## WORK TO DO
Give back exactly the lines from the start of the listing to the line containing "FPX, CX, CY = 740.0, 512.0, 384.0", inclusive, and nothing beyond them.

## RECORDED DATA
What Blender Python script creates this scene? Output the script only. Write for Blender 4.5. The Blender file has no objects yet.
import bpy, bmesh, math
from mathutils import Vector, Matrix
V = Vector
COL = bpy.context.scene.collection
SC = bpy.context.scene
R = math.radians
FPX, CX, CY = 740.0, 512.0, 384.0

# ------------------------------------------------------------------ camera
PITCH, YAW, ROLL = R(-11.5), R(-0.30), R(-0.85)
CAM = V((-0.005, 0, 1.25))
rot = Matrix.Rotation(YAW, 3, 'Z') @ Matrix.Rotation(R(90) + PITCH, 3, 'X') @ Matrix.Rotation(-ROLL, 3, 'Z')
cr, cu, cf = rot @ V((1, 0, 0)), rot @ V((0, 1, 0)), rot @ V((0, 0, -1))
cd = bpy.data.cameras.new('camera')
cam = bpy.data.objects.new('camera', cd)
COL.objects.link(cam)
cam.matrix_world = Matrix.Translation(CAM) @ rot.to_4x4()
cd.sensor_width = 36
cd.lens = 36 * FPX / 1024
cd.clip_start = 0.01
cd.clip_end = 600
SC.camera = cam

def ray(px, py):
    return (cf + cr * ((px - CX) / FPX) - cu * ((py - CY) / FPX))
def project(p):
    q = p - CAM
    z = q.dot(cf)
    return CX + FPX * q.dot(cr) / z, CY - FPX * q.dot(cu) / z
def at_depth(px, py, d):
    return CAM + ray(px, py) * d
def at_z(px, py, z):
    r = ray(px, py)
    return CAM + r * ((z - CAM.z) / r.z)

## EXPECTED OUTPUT
What Blender Python script creates this scene? Output the script only. Write for Blender 4.5. The Blender file has no objects yet.
import bpy, bmesh, math
from mathutils import Vector, Matrix
V = Vector
COL = bpy.context.scene.collection
SC = bpy.context.scene
R = math.radians
FPX, CX, CY = 740.0, 512.0, 384.0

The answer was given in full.